From interactive music videos to YouTube symphonies, the artists and designers at Google Creative Lab are known for pushing the capabilities of the web. Their latest project pushes boundaries in a very literal sense. It’s a crazy, non-linear video player: Instead of putting clips in a rectangular frame, it stretches a single narrative across all six faces of an interactive cube.
The project debuted last week at the creative festival Semi-Permanent, in Sydney. There, a massive virtual version of the cube was projected on a wall, with scenes from an experimental short film playing out simultaneously on all six sides. By twisting and turning a handheld cork cube, viewers could decide for themselves when and how to move from side to side and scene to scene. In a sense, they become the editors of the three-dimensional story.

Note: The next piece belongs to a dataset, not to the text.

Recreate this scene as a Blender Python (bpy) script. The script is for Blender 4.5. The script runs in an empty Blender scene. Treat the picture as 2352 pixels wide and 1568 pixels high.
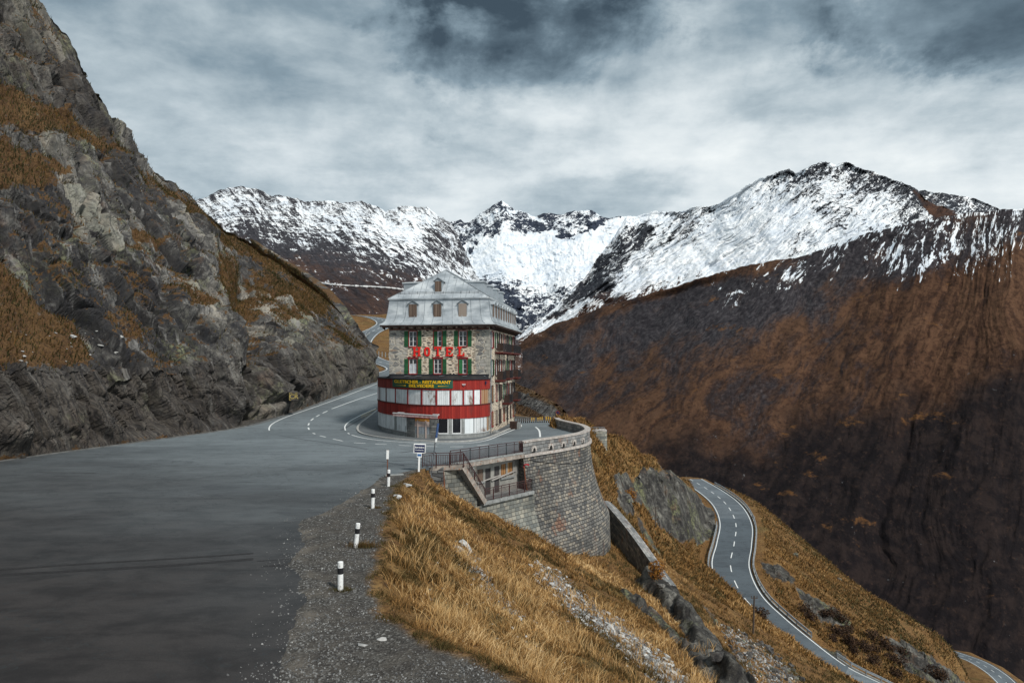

The task of creating that story fell on Steve Ayson and Damien Shatford, the directors that Semi-Permanent and Google tapped for the job. In terms of filmmaking, it was a challenge as unique as the canvas itself. “The main challenge is that you’re not just telling one story. You’re telling six stories,” Ayson says. Ultimately, they settled on a loosely connected series of sequences based on the seven main story types–comedy, tragedy, rags-to-riches and so on–with characters moving seamlessly between the different scenes of the cube’s faces.

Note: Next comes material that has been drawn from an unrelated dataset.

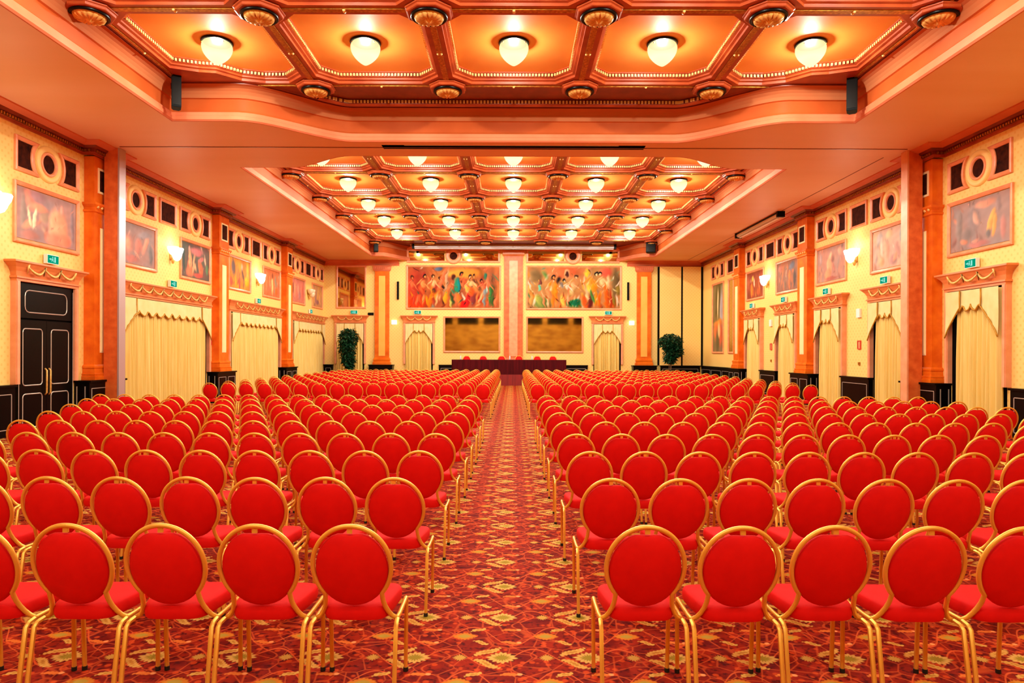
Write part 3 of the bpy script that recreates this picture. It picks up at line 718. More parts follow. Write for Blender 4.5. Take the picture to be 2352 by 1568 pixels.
# mirrors in frames
def mirror(wall, t, z, w, h, label, fr='frame'):
    r = thing('wall_mirror', label, 'mirror'); framed(MB(), rect(w / 2 + .1, h / 2 + .1)).build('frame', fr, r)
    MB().poly([lf(x, .014, y) for x, y in rect(w / 2 + .012, h / 2 + .012)]).build('glass', 'mirror', r)
    loc, rz = place(wall, t, z); r.location = loc; r.rotation_euler = (0, 0, rz); return r
mirror('far', -2.2, 2.66, 2.84, 1.74, 'dark bronze mirror below the left mural, behind the long table')
mirror('far', 2.24, 2.66, 2.86, 1.74, 'dark bronze mirror below the right mural, behind the long table')
mirror('far', -8.67, 5.18, 1.4, 2.1, 'tall bronze mirror over the doorway at the far left corner')
mirror('right', 31.72, 3.44, .62, 3.3, 'narrow dark mirror beside the third right pilaster')
for s, nm in ((-1, 'left'), (1, 'right')):
    r = thing('frieze_mirror', 'long dark frieze mirror with a central roundel above the %s mural' % nm, 'mirror'); r.location = (s * 3.2, YB, 6.86)
    framed(MB(), rect(2.5, .36), [(0, 0), (0, .05), (.03, .06), (.1, .04), (.1, .012)]).build('frame', 'frame', r)
    for q in (-1, 1):
        p = [(.48, -.26), (2.4, -.26), (2.4, .26), (.48, .26)]; p = p if q > 0 else [(-x, z) for x, z in reversed(p)]
        MB().poly([lf(x, .014, z) for x, z in p]).build('glass', 'mirror', r)
    MB().loft([[lf(R * math.cos(2 * PI * k / 32), d, R * math.sin(2 * PI * k / 32)) for k in range(32)] for R, d in ((.44, .012), (.43, .06), (.4, .09), (.27, .09), (.23, .06), (.2, .03))], 0, True, (False, False)).build('roundel', 'frame', r, smooth=True)
    MB().poly([lf(.21 * math.cos(2 * PI * k / 32), .032, .21 * math.sin(2 * PI * k / 32)) for k in range(32)]).build('roundel_centre', 'grille', r)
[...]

The idea for the project was born last year at the Google Creative Lab in Sydney. From the start, the team saw it as an experiment in both technology and storytelling. “At Google, what’s exciting to us about the cube is that it’s really exploring different ways of approaching film,” says Jonathan Richards, a creative lead at the studio. “We’ve been quite accustomed to film being a little rectangle on the web which you could play and experience the director’s vision. But what would it be like if you handed the editing experience over to the audience and said, ‘You’re going to create the path through this film. You’re going to decide the narrative structure.’”

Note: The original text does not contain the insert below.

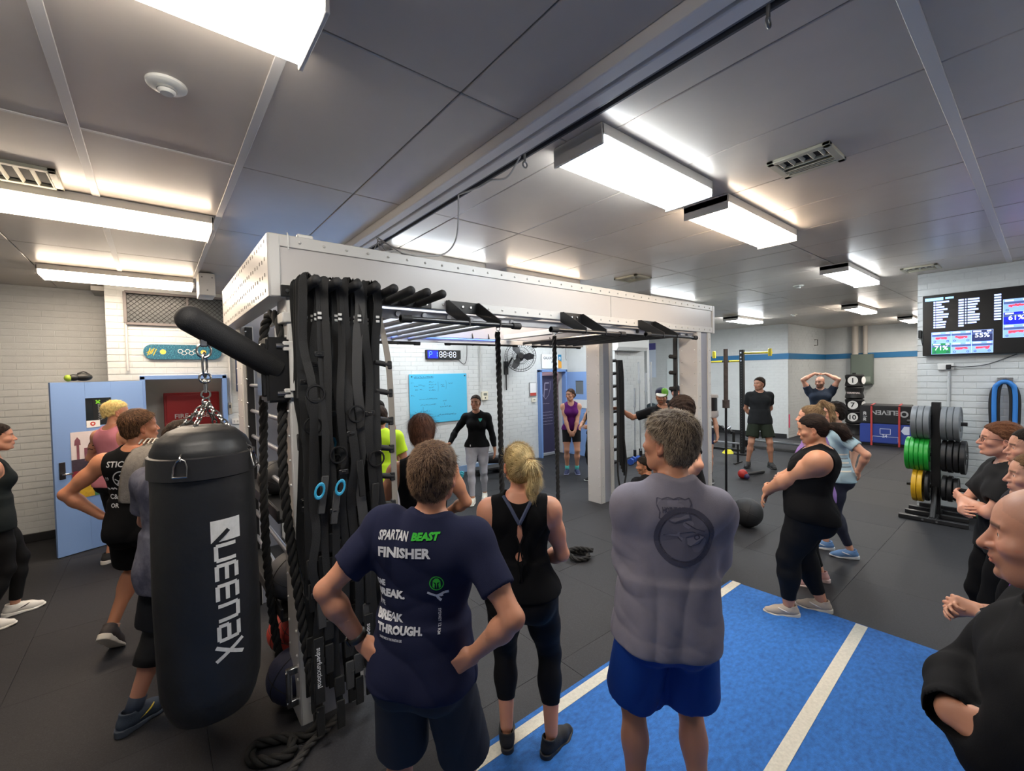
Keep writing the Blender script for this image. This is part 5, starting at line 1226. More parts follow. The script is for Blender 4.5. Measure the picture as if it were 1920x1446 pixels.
# split air conditioner over the barbell corner
ac = thing('air_conditioner', 'white split air conditioner high on the wall behind the rig', 'air conditioner', (8.62,6.19,2.66)); b = MB(); b.prism([(0,-.14),(-.17,-.13),(-.21,-.06),(-.21,.10),(-.18,.14),(0,.14)], -.58, .58, lambda u, v, w: (w, u+.10, v)); b.build('case', mat('#d7d8d6', .4), ac, ang=25); MB().box((0,-.06,-.135),(1.0,.07,.02),.003).build('air_flap', mat('#9fa2a3', .4), ac)
# barbells in an upright rack
br = thing('barbell_holder', 'low black barbell holder standing against the block wall', 'rack', (8.80,5.98,0)); b = MB(); b.box((0,0,.02),(.62,.34,.04),.004); b.build('base', BLACK, br)
for i in range(6):
    b = MB(); b.bar((-.22+.22*(i%3),-.08+.16*(i//3),.04),(-.22+.22*(i%3),-.08+.16*(i//3),.22),.034,14); b.build('tube', BLACK, br)
CHR = mat('#c9ccd0', .38, .85)
for i, h_ in enumerate((2.2,1.95,2.2,1.6,2.15)):
    x, y = 8.80-.22+.22*(i%3), 5.98-.08+.16*(i//3); t = thing('barbell', ['leftmost silver barbell in the front row of the holder','middle silver barbell in the front row of the holder','rightmost silver barbell in the front row of the holder','short silver barbell at the left back of the holder','tall silver barbell in the middle back of the holder'][i], 'barbell', (x,y,.05), 0, 'silver barbells in the upright holder')
    lx = (-.03,.02,.0,.03,-.01)[i]; b = MB(); b.bar((0,0,.0),(lx,0,h_),.014,10); b.build('shaft', CHR, t); b = MB(); b.bar((lx*(h_-.42)/h_,0,h_-.42),(lx,0,h_),.025,14); b.bar((lx*(h_-.44)/h_,0,h_-.44),(lx*(h_-.41)/h_,0,h_-.41),.038,14); b.build('sleeve', CHR, t)
def dumbbell(x, y, rz, m, label, s=1., cat='dumbbell', group=None):
    t = thing('dumbbell', label, cat, (x,y,.055*s), rz, group); MB().bar((-.07*s,0,0),(.07*s,0,0),.014*s,10).build('handle', CHR if m is not TEAL else m, t)
    for q in (-1,1): b = MB(); b.bar((q*.05*s,0,0),(q*.115*s,0,0),.055*s,6); b.build('head', m, t)
TEAL = mat('#3fa9b8', .4); BLU = mat('#2b4fa0', .5)
for i, (x, y) in enumerate(((8.10,5.80),(8.35,5.70),(9.05,5.72),(9.22,5.78))): dumbbell(x, y, .4+i, BLU, ['leftmost blue dumbbell on the floor before the barbells','second blue dumbbell from the left before the barbells','blue dumbbell at the foot of the barbell holder','rightmost blue dumbbell on the floor by the barbells'][i], 1.35, group='blue dumbbells by the barbell holder')
dumbbell(4.60,7.50,.5,TEAL,'small teal dumbbell nearest the wall at left of the coach',1.0,group='teal dumbbells at the wall'); dumbbell(4.68,7.40,.9,TEAL,'small teal dumbbell in front of another teal one',1.0,group='teal dumbbells at the wall')
pk = thing('kit_shelf', 'dark padded plates stacked on the block corner near the barbells', 'plates', (9.55,6.2,0))
b = MB(); b.bar((0,0,0),(0,0,1.05),.03,12); b.build('post', BLACK, pk); b = MB(); b.bar((-.05,0,1.05),(.05,0,1.05),.20,28); b.build('plate', mat('#3c4a50', .5), pk)
# wall posters far behind the right column
pb = thing('wall_banner', 'pale hanging wall banner with a purple top far behind the rig', 'banner', (14.17,9.20,1.80)); MB().box((0,0,.62),(.012,.30,1.25)).build('sheet', mat('#ccd6e6', .5), pb, smooth=False); MB().box((-.008,0,1.13),(.004,.30,.24)).build('purple_head', mat('#4b4a8c', .5), pb, smooth=False)
tag(MB().box((14.165,7.9,1.45),(.03,1.4,2.0),.004).build('door_4', mat('#cfd6d6', .5)), kind='structure')
# flat bench, step platforms near the coach
bch = thing('flat_bench', 'black flat exercise bench beside the coach', 'bench', (5.25,6.75,0), -.63); b = MB(); b.box((0,0,.40),(1.1,.28,.07),.02,seg=2); b.build('pad', mat('#1d1d1f', .5, bump=(80,.2)), bch)
for x in (-.42,.42): b = MB(); b.box((x,0,.19),(.05,.05,.36),.004); b.box((x,0,.02),(.06,.42,.04),.004); b.build('leg', BLACK, bch)
MB().box((0,0,.33),(.9,.05,.05),.003).build('spine', BLACK, bch)
for k in range(3): tag(MB().box((4.98+.0*k,6.98,.452+.024*k),(.26,.19,.022),.003).build('clipboard', mat('#9c9ea3' if k%2 else '#6d6f75', .5)), ['lowest grey folder of the pile on the bench','middle grey folder of the pile on the bench','top grey folder of the pile on the bench'][k], 'folder', 'folders on the bench')
st = thing('step_platform', 'black step platform on the floor behind the coach', 'step', (5.3,7.35,0), -.1); MB().box((0,0,.10),(.72,.34,.05),.02,seg=2).build('deck', mat('#1b1b1d', .6, bump=(90,.3)), st)
for x in (-.26,.26): MB().box((x,0,.04),(.14,.32,.08),.01).build('foot', BLACK, st)
# squat stand, frames and platform in front of the blue striped wall
sq = thing('squat_stand', 'black perforated upright with yellow arms by the blue striped wall', 'rack', (10.85,4.62,0)); MB().box((0,0,1.25),(.09,.09,2.5),.004).build('upright', BLACK, sq); MB().box((.0,.0,.015),(.30,.30,.03),.004).build('base_plate', BLACK, sq)
b = MB(); [b.bar((-.047,0,.2+.06*k),(-.044,0,.2+.06*k),.010,6) for k in range(37)]; tag(b.build('holes', mat('#4d4d50', .5), sq), kind='stuff')
for z in (2.43,2.32,2.24): MB().bar((-.05,0,z),(-.065,0,z),.02,8).build('bolt', STEEL, sq)
YEL = mat('#d6c52a', .4)
b = MB(); b.bar((0,-.05,2.42),(0,-.66,2.40),.022,12); b.build('yellow_arm', YEL, sq); b = MB(); b.bar((0,.05,2.235),(0,.95,2.235),.022,12); b.build('yellow_arm', YEL, sq); MB().bar((0,.30,2.235),(0,.46,2.235),.026,12).build('grip', BLACK, sq)
for y in (-.62,.66): MB().box((-.02,y,2.41),(.05,.07,.17),.008).build('yellow_hook', YEL, sq)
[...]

The ultimate aim is to make the cube available as a sort of sandbox for creators. In coming months, Google plans to release an embeddable version of the player, in addition to a smartphone app which would let viewers prod the cube as scenes played out. Tom Uglow, a creative director at Google’s Sydney studio, hopes that the experimental canvas might be of interest not just to artists but perhaps to people like educators and journalists, too.
“There are so many places you can go,” he says. “We show it to creative people, and they all want to take it to their own place.”